« LE TRAVAIL DE L’ARTISTE C’EST SIMPLEMENT VOIR. C’EST TOUT. VOIR »
C’est le peintre, sculpteur mais aussi cinéaste Jean-Michel Alberola qui l’affirme. Et c’est vrai que la première qualité d’un artiste, c’est bien le regard. Plusieurs grandes expositions nous en apportent la preuve, comme celle consacrée à Edgar Degas au Musée d’Orsay à la rentrée. Si on connaît son travail sur les danseuses, c’est tout l’univers de l’Opéra qui l’a inspiré. Et, avant de créer dessins, toiles et sculptures, l’artiste avait l’oeil d’un véritable photographe humain pour tout enregistrer, dans le moindre détail : un geste élégant, un muscle tendu, un tissu plissé…
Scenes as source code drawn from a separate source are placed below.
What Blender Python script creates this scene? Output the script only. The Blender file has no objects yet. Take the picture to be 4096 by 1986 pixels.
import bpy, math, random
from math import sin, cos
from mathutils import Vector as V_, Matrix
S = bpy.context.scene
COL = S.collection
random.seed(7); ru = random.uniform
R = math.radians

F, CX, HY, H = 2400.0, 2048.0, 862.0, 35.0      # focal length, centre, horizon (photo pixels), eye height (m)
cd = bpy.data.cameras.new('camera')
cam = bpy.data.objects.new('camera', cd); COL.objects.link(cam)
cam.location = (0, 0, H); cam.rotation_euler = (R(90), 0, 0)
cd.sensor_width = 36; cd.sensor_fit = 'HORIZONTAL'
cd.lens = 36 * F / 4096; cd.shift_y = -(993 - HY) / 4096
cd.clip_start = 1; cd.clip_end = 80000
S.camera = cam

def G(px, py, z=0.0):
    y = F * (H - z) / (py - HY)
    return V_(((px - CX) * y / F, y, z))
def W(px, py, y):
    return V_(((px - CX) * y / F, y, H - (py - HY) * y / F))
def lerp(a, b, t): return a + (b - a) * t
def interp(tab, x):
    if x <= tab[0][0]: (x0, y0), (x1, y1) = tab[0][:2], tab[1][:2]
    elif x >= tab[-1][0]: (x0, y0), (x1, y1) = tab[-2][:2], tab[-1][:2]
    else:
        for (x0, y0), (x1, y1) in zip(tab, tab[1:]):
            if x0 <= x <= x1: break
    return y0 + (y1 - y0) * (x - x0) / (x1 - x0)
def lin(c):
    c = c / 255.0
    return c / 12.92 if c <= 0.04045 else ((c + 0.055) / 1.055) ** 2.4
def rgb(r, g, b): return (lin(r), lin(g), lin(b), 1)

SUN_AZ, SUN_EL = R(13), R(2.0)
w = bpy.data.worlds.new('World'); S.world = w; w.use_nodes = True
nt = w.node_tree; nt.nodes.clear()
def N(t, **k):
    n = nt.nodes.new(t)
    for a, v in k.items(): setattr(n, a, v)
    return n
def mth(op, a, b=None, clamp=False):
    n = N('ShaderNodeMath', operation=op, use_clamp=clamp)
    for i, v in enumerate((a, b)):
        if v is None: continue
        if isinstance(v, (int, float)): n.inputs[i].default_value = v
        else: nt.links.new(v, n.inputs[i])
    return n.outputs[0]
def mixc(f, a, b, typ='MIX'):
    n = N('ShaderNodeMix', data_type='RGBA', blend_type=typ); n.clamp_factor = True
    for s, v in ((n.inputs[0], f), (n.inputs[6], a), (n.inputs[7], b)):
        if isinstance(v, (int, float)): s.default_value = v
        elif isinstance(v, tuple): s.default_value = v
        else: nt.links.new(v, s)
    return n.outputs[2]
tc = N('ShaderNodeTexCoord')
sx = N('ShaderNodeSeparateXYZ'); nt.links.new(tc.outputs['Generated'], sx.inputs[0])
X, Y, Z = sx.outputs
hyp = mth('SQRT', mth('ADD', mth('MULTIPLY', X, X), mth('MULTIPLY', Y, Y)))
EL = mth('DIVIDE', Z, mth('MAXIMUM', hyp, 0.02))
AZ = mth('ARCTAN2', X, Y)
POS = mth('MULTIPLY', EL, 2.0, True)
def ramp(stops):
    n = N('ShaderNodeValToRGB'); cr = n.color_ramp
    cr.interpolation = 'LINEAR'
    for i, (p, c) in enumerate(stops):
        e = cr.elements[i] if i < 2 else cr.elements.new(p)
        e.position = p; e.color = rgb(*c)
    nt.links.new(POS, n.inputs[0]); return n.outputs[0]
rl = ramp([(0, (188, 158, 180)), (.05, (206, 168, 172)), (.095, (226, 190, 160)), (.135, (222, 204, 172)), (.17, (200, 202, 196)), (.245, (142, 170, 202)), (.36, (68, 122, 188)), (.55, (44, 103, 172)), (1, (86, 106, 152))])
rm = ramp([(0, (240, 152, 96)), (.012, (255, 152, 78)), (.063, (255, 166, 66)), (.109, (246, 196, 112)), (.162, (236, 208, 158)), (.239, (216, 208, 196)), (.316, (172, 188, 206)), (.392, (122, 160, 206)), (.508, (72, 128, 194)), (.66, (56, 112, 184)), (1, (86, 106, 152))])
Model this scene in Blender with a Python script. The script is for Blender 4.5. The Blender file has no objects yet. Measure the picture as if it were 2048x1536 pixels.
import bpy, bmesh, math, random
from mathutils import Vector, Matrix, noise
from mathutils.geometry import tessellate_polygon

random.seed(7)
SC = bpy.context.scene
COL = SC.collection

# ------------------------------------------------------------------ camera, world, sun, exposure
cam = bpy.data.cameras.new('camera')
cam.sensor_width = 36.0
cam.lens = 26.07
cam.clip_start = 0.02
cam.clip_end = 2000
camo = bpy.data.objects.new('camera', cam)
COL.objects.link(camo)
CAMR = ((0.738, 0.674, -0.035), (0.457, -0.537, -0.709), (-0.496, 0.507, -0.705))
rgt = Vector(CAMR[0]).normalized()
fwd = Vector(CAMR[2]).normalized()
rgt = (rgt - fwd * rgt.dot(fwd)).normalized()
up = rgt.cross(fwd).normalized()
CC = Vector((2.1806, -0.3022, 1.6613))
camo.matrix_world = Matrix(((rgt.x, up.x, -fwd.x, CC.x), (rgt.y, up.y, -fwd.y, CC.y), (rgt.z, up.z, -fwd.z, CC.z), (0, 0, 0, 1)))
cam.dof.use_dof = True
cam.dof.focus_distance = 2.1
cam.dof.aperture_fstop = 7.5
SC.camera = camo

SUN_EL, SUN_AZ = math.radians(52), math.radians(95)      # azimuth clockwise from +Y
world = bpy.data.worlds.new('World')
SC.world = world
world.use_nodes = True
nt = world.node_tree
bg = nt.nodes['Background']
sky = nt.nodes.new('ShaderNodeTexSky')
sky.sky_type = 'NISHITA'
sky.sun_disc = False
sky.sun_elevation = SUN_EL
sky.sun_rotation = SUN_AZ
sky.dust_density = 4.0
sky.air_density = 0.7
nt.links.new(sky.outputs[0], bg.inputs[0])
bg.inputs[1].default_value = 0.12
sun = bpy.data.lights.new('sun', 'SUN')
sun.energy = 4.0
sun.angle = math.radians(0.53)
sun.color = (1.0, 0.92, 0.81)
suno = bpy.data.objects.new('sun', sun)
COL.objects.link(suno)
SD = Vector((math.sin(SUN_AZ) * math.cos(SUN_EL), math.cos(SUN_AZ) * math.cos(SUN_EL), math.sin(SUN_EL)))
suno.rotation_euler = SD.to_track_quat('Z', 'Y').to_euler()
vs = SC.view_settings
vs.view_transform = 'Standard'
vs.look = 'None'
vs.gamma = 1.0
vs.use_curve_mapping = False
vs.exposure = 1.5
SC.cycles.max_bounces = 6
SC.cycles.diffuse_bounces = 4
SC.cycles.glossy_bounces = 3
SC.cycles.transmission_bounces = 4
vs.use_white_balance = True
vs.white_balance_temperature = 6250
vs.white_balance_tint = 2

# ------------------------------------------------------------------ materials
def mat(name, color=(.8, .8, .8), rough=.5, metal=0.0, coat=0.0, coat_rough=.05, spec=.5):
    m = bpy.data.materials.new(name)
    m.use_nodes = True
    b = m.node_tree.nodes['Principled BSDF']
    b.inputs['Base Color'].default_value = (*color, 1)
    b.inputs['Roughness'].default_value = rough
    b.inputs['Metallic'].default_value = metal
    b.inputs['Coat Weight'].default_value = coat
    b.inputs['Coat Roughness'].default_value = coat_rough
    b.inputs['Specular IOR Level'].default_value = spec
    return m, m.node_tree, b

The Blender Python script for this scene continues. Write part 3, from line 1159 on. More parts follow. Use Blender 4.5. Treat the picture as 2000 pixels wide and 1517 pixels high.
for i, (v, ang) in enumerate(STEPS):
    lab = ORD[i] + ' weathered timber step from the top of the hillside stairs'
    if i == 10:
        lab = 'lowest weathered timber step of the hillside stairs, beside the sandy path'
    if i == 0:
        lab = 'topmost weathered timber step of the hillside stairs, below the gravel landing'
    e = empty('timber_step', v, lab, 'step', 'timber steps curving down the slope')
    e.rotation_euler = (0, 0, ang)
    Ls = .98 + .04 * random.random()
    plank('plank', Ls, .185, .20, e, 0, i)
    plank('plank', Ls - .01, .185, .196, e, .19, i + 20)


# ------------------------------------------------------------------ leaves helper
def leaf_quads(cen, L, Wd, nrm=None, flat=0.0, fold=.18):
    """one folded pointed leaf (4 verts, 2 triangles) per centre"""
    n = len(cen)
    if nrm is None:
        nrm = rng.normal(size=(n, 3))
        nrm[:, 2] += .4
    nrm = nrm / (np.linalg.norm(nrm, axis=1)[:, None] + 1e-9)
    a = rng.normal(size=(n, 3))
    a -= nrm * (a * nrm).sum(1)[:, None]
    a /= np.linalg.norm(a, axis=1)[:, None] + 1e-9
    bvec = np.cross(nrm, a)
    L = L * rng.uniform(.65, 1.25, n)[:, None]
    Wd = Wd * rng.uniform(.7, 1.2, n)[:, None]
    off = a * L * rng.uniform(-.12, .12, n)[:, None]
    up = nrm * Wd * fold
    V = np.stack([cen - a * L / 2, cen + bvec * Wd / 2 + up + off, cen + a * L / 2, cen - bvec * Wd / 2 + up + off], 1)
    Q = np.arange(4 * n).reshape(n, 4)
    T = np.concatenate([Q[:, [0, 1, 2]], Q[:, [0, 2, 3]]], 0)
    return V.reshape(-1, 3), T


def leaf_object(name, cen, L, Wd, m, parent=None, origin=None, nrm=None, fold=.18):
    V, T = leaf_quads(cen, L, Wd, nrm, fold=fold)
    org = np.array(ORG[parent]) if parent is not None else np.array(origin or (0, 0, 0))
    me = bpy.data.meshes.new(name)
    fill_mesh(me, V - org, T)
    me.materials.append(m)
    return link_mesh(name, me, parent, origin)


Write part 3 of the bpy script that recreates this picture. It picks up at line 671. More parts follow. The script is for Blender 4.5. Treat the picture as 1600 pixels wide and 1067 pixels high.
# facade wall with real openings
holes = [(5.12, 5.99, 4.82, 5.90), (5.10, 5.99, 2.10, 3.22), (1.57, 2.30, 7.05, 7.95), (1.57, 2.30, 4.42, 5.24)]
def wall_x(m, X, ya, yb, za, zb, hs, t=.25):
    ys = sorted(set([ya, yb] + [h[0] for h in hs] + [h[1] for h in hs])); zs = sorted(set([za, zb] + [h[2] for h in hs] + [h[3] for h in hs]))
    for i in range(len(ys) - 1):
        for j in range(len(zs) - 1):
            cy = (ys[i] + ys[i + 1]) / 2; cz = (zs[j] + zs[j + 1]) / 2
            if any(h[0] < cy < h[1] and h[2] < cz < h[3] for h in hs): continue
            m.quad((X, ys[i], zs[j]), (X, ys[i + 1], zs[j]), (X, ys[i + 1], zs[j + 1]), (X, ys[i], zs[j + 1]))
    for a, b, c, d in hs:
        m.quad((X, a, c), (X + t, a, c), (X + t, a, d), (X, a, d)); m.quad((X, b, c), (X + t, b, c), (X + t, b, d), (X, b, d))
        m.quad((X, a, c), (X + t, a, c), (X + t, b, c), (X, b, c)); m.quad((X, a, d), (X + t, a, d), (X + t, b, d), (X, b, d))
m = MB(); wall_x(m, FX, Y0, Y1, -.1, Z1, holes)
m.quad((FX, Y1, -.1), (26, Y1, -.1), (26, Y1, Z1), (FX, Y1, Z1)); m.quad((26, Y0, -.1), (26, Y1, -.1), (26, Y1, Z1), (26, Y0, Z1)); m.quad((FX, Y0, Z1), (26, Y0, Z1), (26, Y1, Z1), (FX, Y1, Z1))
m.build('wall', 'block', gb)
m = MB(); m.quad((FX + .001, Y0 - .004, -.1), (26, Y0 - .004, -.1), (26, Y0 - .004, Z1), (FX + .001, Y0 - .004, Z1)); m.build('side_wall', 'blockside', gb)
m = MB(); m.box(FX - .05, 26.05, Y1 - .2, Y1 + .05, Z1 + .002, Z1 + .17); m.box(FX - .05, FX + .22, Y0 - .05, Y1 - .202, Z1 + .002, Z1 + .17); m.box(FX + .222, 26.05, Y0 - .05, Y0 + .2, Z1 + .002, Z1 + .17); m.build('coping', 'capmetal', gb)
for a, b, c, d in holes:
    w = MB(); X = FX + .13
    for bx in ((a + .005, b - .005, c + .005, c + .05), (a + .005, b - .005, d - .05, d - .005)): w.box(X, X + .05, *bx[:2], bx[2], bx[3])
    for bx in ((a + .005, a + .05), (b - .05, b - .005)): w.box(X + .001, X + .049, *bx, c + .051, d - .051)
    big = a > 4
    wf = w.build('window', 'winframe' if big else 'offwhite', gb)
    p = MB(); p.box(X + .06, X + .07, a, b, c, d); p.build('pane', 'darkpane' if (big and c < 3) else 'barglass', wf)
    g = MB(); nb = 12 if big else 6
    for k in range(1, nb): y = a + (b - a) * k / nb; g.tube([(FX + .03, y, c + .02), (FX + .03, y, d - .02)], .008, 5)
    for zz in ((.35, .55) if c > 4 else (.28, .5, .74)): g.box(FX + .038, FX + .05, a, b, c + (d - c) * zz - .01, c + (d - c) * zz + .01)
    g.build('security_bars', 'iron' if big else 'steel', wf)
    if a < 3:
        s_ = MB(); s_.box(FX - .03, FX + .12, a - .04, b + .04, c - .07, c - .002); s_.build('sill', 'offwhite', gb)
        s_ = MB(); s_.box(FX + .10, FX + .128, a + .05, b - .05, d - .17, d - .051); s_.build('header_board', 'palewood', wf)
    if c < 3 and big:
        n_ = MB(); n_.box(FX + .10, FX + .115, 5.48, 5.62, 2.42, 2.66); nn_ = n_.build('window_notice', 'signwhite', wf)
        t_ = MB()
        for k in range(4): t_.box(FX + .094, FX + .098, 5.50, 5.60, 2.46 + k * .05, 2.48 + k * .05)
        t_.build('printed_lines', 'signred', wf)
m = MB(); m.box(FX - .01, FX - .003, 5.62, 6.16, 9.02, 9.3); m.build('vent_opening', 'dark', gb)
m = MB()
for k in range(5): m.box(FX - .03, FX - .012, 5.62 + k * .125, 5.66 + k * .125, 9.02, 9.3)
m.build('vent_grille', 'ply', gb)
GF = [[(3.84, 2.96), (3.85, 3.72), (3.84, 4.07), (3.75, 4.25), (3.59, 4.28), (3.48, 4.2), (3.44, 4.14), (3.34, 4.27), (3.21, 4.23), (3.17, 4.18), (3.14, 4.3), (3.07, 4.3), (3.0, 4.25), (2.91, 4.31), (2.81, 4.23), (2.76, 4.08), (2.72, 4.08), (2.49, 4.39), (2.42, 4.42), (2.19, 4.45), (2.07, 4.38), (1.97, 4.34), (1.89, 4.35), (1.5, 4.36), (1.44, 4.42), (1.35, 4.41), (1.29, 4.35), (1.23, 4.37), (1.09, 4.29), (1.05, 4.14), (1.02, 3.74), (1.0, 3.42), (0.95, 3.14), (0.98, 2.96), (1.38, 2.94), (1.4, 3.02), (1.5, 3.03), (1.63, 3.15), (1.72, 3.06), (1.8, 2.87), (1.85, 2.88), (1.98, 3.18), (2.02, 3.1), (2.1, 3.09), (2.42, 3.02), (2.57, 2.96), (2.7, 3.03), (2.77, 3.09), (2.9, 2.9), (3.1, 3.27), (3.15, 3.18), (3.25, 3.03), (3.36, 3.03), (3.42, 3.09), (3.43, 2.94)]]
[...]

C’est aussi à un regard croisé que nous invite le musée Bonnard. En présentant une sélection d’oeuvres de la fin du XIXe siècle à la première moitié du XXe siècle issue de l’une des collections privées les plus prestigieuses au monde, la collection Nahmad, cette exposition rassemble les grands noms de l’art moderne, depuis les maîtres de l’Impressionnisme jusqu’aux cubistes et à Picasso, le maître catalan qui affirmait : « Un tableau ne vit que par celui qui le regarde ». C’est aussi notre travail en tant que spectateur, de voir mais surtout de regarder, avec attention, avec intention, comme pour pénétrer dans l’esprit de l’artiste, afin de comprendre ce qu’il a ressenti et voulu exprimer. Certes, l’art est un marché. Il ne peut exister, et les artistes ne peuvent pas vivre, sans les acheteurs, les collectionneurs, les professionnels. Mais ceux-ci doivent rester des amateurs, au sens premier du terme, ceux qui aiment. La recherche exclusive de la plus-value, qui conduit à une pratique aussi détestable que l’art flipping – l’acquisition d’oeuvres qui ne quitteront jamais leur entrepôt, uniquement dans une perspective de revente rapide – est une dérive qui ne correspond pas aux valeurs de découverte et de plaisir que nous souhaitons partager avec nos lecteurs.